Die temperierten Keller spielten für die Lagerung des fertigen Bieres in Fässern einst eine große Rolle und um die Wege zum Konsumenten kurz und das Bier kühl zu halten, stellten die Braumeister Tische und Stühle vor ihre Bierkeller und servierten ihre Durstlöscher in der frischen Luft. Der berühmte, deutsche Biergarten war geboren!  Da war es natürlich kein Nachteil, wenn der Humpen einen Deckel hatte, der verhinderte, dass Mücken und Blätter oder Blüten der Bäume des Biergartens in den Hopfensaft fielen. Ob er auch die Kohlensäure daran hindern konnte sich aus dem Bier zu verflüchtigen bleibt dagegen fraglich.  Die Ursprungsgeschichte des Bierkrugdeckels ist in Wirklichkeit etwas komplexer: sie geht nämlich auf eine Pestepidemie im 14. Jahrhundert zurück. Heute wissen wir, dass die Pest von einem Bakterium namens Yersinia pestis verursacht wird, das vorwiegend von Ratten als Träger von infizierten Flöhen und Läusen auf den Menschen übertragen wird. Vor sieben Jahrhunderten wusste man noch nichts von Infektionen durch Bakterien, aber man nahm intuitiv an, dass Mücken irgendwie in der Übertragung der Pest eine Rolle spielen könnten. Daher kam es zu der Vorschrift, dass beim Außerhausverzehr sämtliche Essens- und Getränkebehälter abgedeckt werden mussten. Die Pest wurde durch Antibiotika bezwungen, der Bierkrugdeckel blieb!
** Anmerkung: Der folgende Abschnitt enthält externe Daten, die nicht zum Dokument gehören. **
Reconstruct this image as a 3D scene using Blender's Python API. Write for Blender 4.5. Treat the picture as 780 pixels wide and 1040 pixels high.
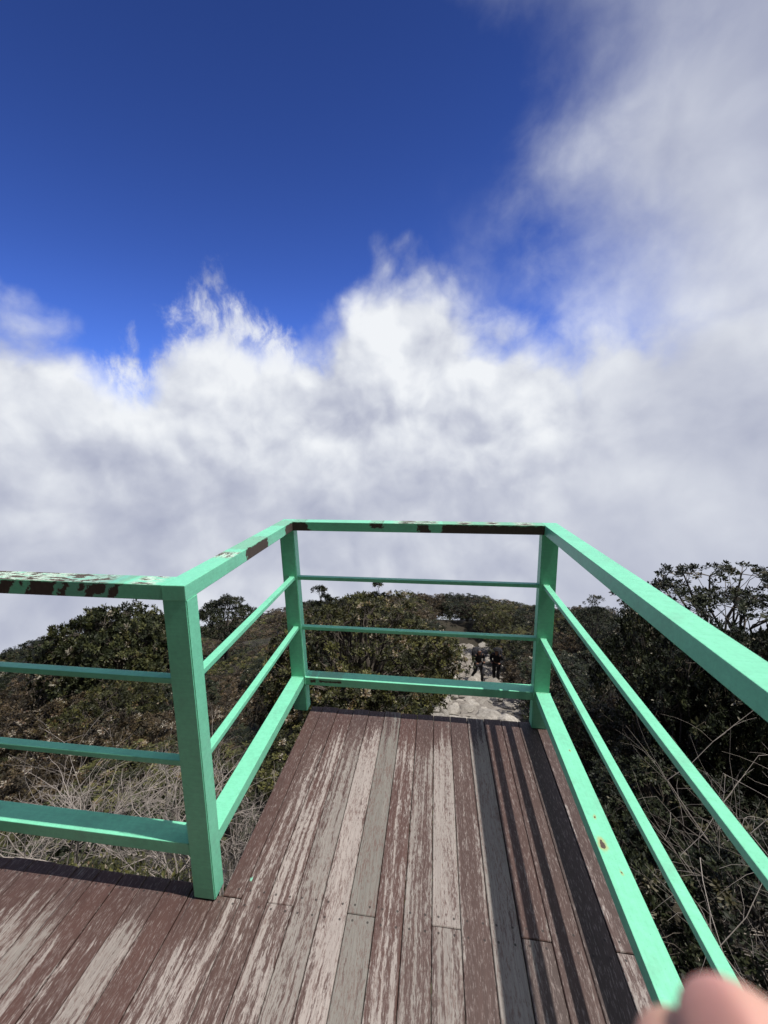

Im Laufe der Zeit entwickelte sich eine echte Tradition der Bierkrugherstellung, wobei jede nur denkbare Verzierung von den Fabrikanten angeboten wurde und noch heute in den Souvenir-Läden an Flughäfen und Bahnhöfen als typisch deutsches Design verkauft wird. Entsprechend der veränderten Trinkgewohnheiten sind diese „dekorativen“ Krüge auch kleiner geworden: neben den Originalen erhält man heute solche von 0,5 und 0.3 Litern Inhalt.

Aber auch der Deckel entwickelte ein Eigenleben. Die Materialen aus denen er hergestellt wurde, sind zum Statussymbol des Inhabers geworden. Porzellan, Zinn und Silber, mit entsprechenden Inschriften bzw. Gravuren versehen waren teuer und nur einer wohlhabenderen Schicht von Biertrinkern zugänglich.  Die ärmeren Bevölkerungsschichten benutzten dafür Deckel aus Filz. Diese Filzdeckel wurden sowohl als Untersetzer als auch zur Abdeckung des Behälters verwendet. Aus heutiger Sicht waren sie ganz offensichtlich nicht das hygienische Optimum, insbesondere wenn sie durch verschütteten Inhalt feucht wurden.. Anhand des Materials, aus dem der Deckel eines Humpen bestand, ließ sich also der gesellschaftliche Stand des Biertrinkers gut ablesen.

In meinem andalusischen Domizil stand seit vielen Jahren ein Halbliter-Steinzeug-Humpen mit einem dezenten blauen Muster auf dem Regal. Dabei handelte es sich um ein Mitbringsel eines deutschen Freundes. In den Hundstagen des vergangenen Sommers wusste ich nicht so recht wie ich meinen abendlichen Schlaftrunk unter dem leuchtenden Sternenhimmel kühl halten sollte. Da erinnerte ich mich des bislang völlig unnütz herumstehenden Geschenks, legte es am Nachmittag in den Eisschrank und, nachdem ich den Zinndeckel geöffnet hatte, füllte ich es des Abends mit dem spanischen Hopfensaft. Tatsächlich blieb das Bier lange kühl und als Nebeneffekt schwammen diesmal keine zappelnden Mücken oder Nachtfalter mehr auf der Oberfläche. Blöde waren unsere Vorfahren nun wirklich nicht!